Comet C/2014 E2 (Jacques)

This comet, discovered in March by Cristovao Jacques at the SONEAR observatory, Brazil, is now becoming visible from the UK in the morning sky. It came to perihelion on July 2 at a solar distance of 0.66 AU and was seen shortly afterwards by the STEREO A spacecraft showing a tail disconnection event. It is now moving outwards and to higher northern declinations. Since perihelion the comet has been putting on a good show for observers to the south of us and Michael Jager in particular has been producing some nice images. Further images are available in the BAA/TA archive.

This morning, July 23, the comet was near the bright star gamma Aurigae and was around 15 degrees up at an azimuth of 60 degrees (north of east) at the start of nautical twilight (which is around 02:20 UT at 52N). It is at a visual magnitude of around 6 at the moment and is quite condensed which makes it relatively easy to see in binoculars once it has cleared the bright twilight and horizon haze. The comet will gradually become easier to observe as July progresses as it moves north through Auriga. By August 5th the comet moves into Perseus and it will be 30 deg up in the NNE at the start of nautical morning twilight. The comet gradually fades through August reaching 7th magnitude by the end of the month. Charts are available on the computing section website or you can plot it yourself using this ephemeris.

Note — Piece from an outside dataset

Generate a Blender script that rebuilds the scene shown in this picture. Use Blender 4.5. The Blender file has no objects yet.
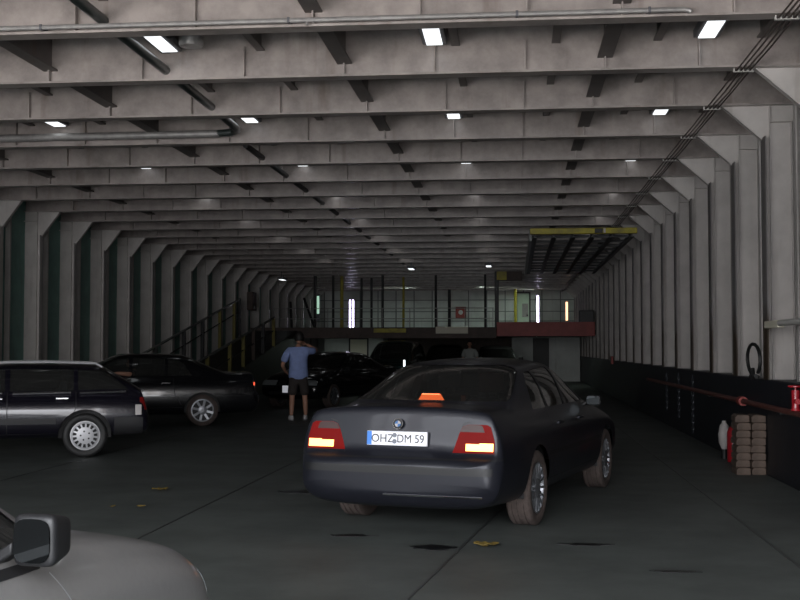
import bpy, bmesh, math, random
from mathutils import Vector, Matrix
random.seed(11)
SC = bpy.context.scene
COL = SC.collection
R = math.radians

# ------------------------------------------------------------------ materials
def mat(name, col, rough=0.5, metal=0.0, noise=0.0, scale=6.0, dark=None, bump=0.0, emit=None, es=0.0,
        coat=0.0, spec=0.5, stretch=None, rust=0.0):
    m = bpy.data.materials.new(name); m.use_nodes = True
    nt = m.node_tree; N = nt.nodes; L = nt.links
    b = N['Principled BSDF']
    b.inputs['Base Color'].default_value = (*col, 1)
    b.inputs['Roughness'].default_value = rough
    b.inputs['Metallic'].default_value = metal
    b.inputs['Coat Weight'].default_value = coat
    b.inputs['Coat Roughness'].default_value = 0.04
    b.inputs['Specular IOR Level'].default_value = spec
    if emit:
        b.inputs['Emission Color'].default_value = (*emit, 1)
        b.inputs['Emission Strength'].default_value = es
    if noise > 0 or bump > 0:
        tc = N.new('ShaderNodeTexCoord'); mp = N.new('ShaderNodeMapping')
        L.new(tc.outputs['Object'], mp.inputs['Vector'])
        if stretch: mp.inputs['Scale'].default_value = stretch
        nz = N.new('ShaderNodeTexNoise'); nz.inputs['Scale'].default_value = scale
        nz.inputs['Detail'].default_value = 6; nz.inputs['Roughness'].default_value = 0.65
        L.new(mp.outputs['Vector'], nz.inputs['Vector'])
        if noise > 0:
            rp = N.new('ShaderNodeValToRGB')
            rp.color_ramp.elements[0].position = 0.32; rp.color_ramp.elements[1].position = 0.62
            d = dark or tuple(c * (1 - noise) for c in col)
            rp.color_ramp.elements[0].color = (*d, 1); rp.color_ramp.elements[1].color = (*col, 1)
            L.new(nz.outputs['Fac'], rp.inputs['Fac'])
            out = rp.outputs['Color']
            if rust > 0:
                n2 = N.new('ShaderNodeTexNoise'); n2.inputs['Scale'].default_value = 1.0
                mp2 = N.new('ShaderNodeMapping'); mp2.inputs['Scale'].default_value = (5, 5, 0.5)
                L.new(tc.outputs['Object'], mp2.inputs['Vector']); L.new(mp2.outputs['Vector'], n2.inputs['Vector'])
                n2.inputs['Detail'].default_value = 5
                r2 = N.new('ShaderNodeValToRGB')
                r2.color_ramp.elements[0].position = 0.60; r2.color_ramp.elements[1].position = 0.75
                r2.color_ramp.elements[0].color = (0, 0, 0, 1); r2.color_ramp.elements[1].color = (rust, rust, rust, 1)
                L.new(n2.outputs['Fac'], r2.inputs['Fac'])
                mx = N.new('ShaderNodeMixRGB'); mx.inputs['Color2'].default_value = (0.10, 0.055, 0.03, 1)
                L.new(r2.outputs['Color'], mx.inputs['Fac']); L.new(out, mx.inputs['Color1'])
                out = mx.outputs['Color']
            L.new(out, b.inputs['Base Color'])
        if bump > 0:
            bp = N.new('ShaderNodeBump'); bp.inputs['Strength'].default_value = bump
            bp.inputs['Distance'].default_value = 0.02
            L.new(nz.outputs['Fac'], bp.inputs['Height']); L.new(bp.outputs['Normal'], b.inputs['Normal'])
    return m

def glass_mat(name, tint, refl=1.0, refl_haze=0.05):
    m = bpy.data.materials.new(name); m.use_nodes = True
    nt = m.node_tree; N = nt.nodes; L = nt.links
    for n in list(N):
        if n.type == 'BSDF_PRINCIPLED': N.remove(n)
    out = [n for n in N if n.type == 'OUTPUT_MATERIAL'][0]
    tr = N.new('ShaderNodeBsdfTransparent'); tr.inputs['Color'].default_value = (*tint, 1)
    gl = N.new('ShaderNodeBsdfGlossy'); gl.inputs['Roughness'].default_value = 0.03
    gl.inputs['Color'].default_value = (refl, refl, refl, 1)
    fr = N.new('ShaderNodeFresnel'); fr.inputs['IOR'].default_value = 1.5
    mx = N.new('ShaderNodeMixShader')
    df = N.new('ShaderNodeBsdfDiffuse'); df.inputs['Color'].default_value = (.45, .45, .43, 1)
    m0 = N.new('ShaderNodeMixShader'); m0.inputs['Fac'].default_value = refl_haze  # grey diffuse share paints in hazy reflections
    L.new(tr.outputs['BSDF'], m0.inputs[1]); L.new(df.outputs['BSDF'], m0.inputs[2])
    L.new(fr.outputs['Fac'], mx.inputs['Fac']); L.new(m0.outputs['Shader'], mx.inputs[1]); L.new(gl.outputs['BSDF'], mx.inputs[2])
    #.outputs['BSDF'], mx.inputs[1]); L.new(gl.outputs['BSDF'], mx.inputs[2])
    L.new(mx.outputs['Shader'], out.inputs['Surface'])
    return m

M = {}
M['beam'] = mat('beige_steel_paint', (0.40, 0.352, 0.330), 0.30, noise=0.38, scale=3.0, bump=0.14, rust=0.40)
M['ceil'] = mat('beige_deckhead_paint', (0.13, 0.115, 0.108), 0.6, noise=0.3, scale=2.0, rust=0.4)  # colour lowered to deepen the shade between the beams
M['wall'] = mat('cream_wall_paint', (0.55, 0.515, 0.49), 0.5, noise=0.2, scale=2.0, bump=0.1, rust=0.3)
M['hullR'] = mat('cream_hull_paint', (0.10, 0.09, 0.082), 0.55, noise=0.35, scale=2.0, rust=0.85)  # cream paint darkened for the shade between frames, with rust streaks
M['hullL'] = mat('pale_green_hull_paint', (0.15, 0.31, 0.265), 0.5, noise=0.3, scale=2.0, rust=0.3)
M['dado'] = mat('navy_black_paint', (0.012, 0.014, 0.020), 0.5, noise=0.5, scale=3.0, bump=0.1)
M['floor'] = mat('dark_deck_coating', (0.116, 0.130, 0.121), 0.62, noise=0.38, scale=1.3, bump=0.25)
M['seam'] = mat('deck_weld_seam', (0.06, 0.064, 0.062), 0.5)
M['stain'] = mat('oil_stain', (0.012, 0.012, 0.013), 0.35, noise=0.4, scale=9)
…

I imaged it this morning (July 23) in hazy conditions once it had cleared the rooftops and I could also see it as a condensed fuzzy object using 11×80 binoculars from my light-polluted site. It was a relatively easy object for me and should be a much easier object from a dark site.

Image of C/2014 E2 (Jacques) taken at 02:38 UT on 2014 July 23 using a 72mm f/6 refractor and an SXVH9 CCD. The field of view is 25×20 arcmins. The comet is highly condensed and around 6th magnitude so relatively easy to find in binoculars in the morning twilight.